— START OF INFORMATION SUPPLIED —

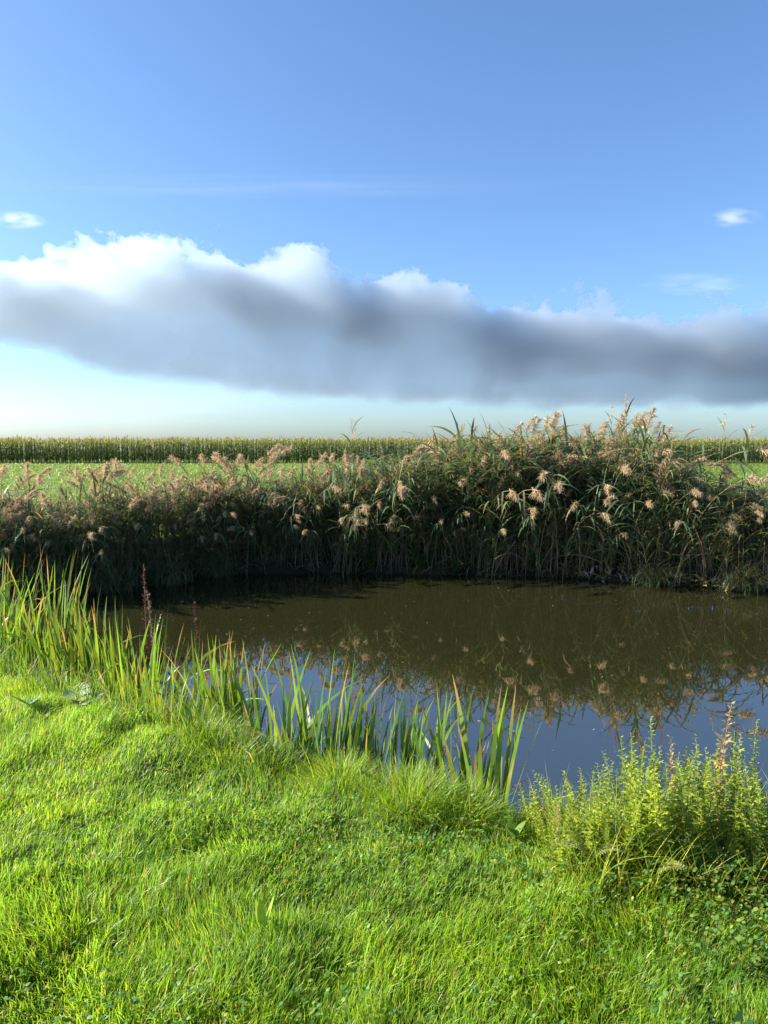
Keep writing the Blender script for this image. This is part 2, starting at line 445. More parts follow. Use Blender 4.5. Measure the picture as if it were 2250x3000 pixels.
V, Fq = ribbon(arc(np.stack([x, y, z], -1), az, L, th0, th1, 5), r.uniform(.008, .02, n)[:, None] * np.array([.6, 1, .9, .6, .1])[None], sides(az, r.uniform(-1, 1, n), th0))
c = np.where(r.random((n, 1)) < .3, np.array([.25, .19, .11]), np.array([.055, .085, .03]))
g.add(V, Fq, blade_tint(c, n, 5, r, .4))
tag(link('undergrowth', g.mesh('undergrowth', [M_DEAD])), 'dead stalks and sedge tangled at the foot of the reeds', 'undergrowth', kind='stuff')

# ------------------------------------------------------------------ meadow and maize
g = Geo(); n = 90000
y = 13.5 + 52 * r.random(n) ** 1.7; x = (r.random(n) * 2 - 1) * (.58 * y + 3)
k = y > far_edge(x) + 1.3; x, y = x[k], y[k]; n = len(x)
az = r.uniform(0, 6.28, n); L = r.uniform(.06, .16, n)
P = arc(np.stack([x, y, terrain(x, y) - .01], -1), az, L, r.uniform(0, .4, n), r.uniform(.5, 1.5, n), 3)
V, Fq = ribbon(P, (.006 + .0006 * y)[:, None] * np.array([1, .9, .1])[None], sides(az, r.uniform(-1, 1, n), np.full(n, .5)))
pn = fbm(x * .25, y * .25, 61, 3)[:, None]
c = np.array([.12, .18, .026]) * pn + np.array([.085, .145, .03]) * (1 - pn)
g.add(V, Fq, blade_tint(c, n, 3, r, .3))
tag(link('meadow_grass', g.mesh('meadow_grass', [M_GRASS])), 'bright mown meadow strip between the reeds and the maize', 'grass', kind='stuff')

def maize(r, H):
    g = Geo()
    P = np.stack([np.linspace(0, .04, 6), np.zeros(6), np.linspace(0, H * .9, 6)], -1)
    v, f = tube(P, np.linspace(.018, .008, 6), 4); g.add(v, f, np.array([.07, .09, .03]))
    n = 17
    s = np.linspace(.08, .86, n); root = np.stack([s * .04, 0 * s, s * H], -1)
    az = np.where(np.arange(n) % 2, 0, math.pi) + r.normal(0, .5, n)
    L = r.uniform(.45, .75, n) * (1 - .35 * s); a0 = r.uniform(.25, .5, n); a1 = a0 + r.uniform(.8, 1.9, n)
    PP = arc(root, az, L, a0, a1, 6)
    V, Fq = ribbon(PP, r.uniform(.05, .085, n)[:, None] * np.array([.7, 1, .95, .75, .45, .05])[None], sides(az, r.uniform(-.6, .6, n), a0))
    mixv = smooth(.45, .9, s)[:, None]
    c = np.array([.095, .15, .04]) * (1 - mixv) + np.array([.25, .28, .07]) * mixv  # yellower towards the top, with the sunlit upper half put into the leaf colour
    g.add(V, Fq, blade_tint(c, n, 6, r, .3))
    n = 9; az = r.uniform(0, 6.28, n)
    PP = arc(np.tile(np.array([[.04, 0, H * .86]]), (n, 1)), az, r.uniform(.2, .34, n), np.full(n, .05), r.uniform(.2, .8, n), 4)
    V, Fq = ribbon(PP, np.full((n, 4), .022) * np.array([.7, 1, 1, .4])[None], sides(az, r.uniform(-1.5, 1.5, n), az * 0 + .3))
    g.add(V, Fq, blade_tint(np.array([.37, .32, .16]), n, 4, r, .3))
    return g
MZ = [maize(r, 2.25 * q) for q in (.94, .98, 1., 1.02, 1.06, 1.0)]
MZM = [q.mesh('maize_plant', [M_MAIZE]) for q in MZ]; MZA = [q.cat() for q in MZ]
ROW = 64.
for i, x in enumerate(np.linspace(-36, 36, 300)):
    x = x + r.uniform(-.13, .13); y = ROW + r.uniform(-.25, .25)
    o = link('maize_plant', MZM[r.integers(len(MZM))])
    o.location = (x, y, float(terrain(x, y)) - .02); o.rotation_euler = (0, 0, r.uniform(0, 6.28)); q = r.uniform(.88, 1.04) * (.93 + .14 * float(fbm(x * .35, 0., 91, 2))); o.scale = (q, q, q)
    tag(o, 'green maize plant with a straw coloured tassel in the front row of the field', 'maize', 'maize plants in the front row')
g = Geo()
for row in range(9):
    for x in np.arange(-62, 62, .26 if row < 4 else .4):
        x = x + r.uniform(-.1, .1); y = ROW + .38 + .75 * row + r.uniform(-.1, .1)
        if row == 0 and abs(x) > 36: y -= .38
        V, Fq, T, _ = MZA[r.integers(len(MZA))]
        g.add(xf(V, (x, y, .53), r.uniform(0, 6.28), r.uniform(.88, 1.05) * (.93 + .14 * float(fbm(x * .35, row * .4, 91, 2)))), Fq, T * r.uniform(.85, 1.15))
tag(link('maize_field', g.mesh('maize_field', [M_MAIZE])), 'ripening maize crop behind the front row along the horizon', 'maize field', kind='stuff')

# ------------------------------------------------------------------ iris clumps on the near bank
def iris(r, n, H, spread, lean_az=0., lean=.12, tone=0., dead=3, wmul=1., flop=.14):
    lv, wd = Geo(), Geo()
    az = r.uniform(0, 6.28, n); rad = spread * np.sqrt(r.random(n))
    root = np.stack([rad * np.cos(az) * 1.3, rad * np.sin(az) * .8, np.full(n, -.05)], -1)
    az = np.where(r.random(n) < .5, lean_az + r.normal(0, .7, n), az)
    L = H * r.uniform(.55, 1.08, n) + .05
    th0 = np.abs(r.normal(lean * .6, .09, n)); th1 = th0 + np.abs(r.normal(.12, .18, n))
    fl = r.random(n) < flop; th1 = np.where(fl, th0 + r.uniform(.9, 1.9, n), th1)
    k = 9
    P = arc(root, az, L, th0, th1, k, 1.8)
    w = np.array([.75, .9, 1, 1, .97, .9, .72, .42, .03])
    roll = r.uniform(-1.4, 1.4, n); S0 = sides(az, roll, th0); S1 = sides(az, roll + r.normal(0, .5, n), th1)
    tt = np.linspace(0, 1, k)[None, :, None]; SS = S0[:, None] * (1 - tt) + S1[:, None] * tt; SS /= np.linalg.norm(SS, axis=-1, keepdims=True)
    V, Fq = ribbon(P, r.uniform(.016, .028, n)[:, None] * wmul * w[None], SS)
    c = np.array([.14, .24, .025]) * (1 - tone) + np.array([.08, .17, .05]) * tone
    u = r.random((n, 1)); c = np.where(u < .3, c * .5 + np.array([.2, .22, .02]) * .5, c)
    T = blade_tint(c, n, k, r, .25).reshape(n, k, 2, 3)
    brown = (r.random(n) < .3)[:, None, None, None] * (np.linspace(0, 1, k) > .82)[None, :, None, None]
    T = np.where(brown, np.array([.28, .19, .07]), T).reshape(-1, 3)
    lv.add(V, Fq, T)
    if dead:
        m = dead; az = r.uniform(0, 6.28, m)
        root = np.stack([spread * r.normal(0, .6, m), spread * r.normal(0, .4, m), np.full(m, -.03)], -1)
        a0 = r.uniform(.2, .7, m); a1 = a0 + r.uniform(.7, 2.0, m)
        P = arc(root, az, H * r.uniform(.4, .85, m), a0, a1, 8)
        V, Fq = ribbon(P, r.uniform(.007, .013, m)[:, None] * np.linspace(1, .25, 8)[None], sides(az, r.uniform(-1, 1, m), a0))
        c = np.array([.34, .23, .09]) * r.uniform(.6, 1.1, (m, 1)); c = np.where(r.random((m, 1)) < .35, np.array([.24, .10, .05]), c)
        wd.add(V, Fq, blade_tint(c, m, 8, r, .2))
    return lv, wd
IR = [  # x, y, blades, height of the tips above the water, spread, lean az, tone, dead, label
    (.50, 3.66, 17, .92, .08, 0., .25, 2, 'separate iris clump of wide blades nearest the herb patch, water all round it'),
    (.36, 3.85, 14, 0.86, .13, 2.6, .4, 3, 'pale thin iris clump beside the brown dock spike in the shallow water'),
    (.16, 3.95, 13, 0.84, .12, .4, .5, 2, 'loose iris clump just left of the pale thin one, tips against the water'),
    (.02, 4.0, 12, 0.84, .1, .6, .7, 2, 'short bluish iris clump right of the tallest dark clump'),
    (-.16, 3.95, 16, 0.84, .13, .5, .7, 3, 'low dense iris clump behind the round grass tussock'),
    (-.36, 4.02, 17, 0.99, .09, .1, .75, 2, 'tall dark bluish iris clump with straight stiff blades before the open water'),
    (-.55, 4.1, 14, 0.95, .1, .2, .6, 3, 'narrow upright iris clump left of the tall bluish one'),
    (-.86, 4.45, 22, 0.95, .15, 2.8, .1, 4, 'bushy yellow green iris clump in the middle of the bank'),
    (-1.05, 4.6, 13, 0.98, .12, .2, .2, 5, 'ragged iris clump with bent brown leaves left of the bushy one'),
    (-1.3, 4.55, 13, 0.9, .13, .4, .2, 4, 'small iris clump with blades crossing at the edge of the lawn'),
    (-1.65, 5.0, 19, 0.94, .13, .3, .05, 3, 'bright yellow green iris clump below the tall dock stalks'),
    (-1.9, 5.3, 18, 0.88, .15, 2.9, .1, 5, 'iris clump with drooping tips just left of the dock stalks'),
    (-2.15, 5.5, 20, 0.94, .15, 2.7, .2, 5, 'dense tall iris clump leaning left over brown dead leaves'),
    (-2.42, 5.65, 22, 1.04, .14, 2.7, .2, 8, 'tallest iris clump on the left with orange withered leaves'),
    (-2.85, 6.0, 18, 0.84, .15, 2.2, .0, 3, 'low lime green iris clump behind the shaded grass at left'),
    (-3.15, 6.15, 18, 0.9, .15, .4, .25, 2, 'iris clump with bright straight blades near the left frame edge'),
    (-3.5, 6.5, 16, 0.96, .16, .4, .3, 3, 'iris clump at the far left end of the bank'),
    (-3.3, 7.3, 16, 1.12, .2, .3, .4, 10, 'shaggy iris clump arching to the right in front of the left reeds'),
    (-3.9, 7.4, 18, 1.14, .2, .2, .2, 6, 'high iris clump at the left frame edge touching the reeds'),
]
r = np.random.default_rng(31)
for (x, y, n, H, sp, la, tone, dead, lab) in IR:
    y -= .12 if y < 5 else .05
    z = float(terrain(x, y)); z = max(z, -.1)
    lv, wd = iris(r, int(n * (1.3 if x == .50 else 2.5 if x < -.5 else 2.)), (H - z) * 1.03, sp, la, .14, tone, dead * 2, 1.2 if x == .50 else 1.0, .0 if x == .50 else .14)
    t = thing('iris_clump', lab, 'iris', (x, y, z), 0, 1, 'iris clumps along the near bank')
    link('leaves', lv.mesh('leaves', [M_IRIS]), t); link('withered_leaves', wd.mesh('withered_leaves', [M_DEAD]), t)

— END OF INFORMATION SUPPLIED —

__GOAL__
Reproduce word for word the material above, beginning with the line that contains "c = np.array([.095, .15, .04])" and ending with the line that contains "o = link('maize_plant', MZM[r.integers(len(MZM))])".

__COMPLETED TASK__
    c = np.array([.095, .15, .04]) * (1 - mixv) + np.array([.25, .28, .07]) * mixv  # yellower towards the top, with the sunlit upper half put into the leaf colour
    g.add(V, Fq, blade_tint(c, n, 6, r, .3))
    n = 9; az = r.uniform(0, 6.28, n)
    PP = arc(np.tile(np.array([[.04, 0, H * .86]]), (n, 1)), az, r.uniform(.2, .34, n), np.full(n, .05), r.uniform(.2, .8, n), 4)
    V, Fq = ribbon(PP, np.full((n, 4), .022) * np.array([.7, 1, 1, .4])[None], sides(az, r.uniform(-1.5, 1.5, n), az * 0 + .3))
    g.add(V, Fq, blade_tint(np.array([.37, .32, .16]), n, 4, r, .3))
    return g
MZ = [maize(r, 2.25 * q) for q in (.94, .98, 1., 1.02, 1.06, 1.0)]
MZM = [q.mesh('maize_plant', [M_MAIZE]) for q in MZ]; MZA = [q.cat() for q in MZ]
ROW = 64.
for i, x in enumerate(np.linspace(-36, 36, 300)):
    x = x + r.uniform(-.13, .13); y = ROW + r.uniform(-.25, .25)
    o = link('maize_plant', MZM[r.integers(len(MZM))])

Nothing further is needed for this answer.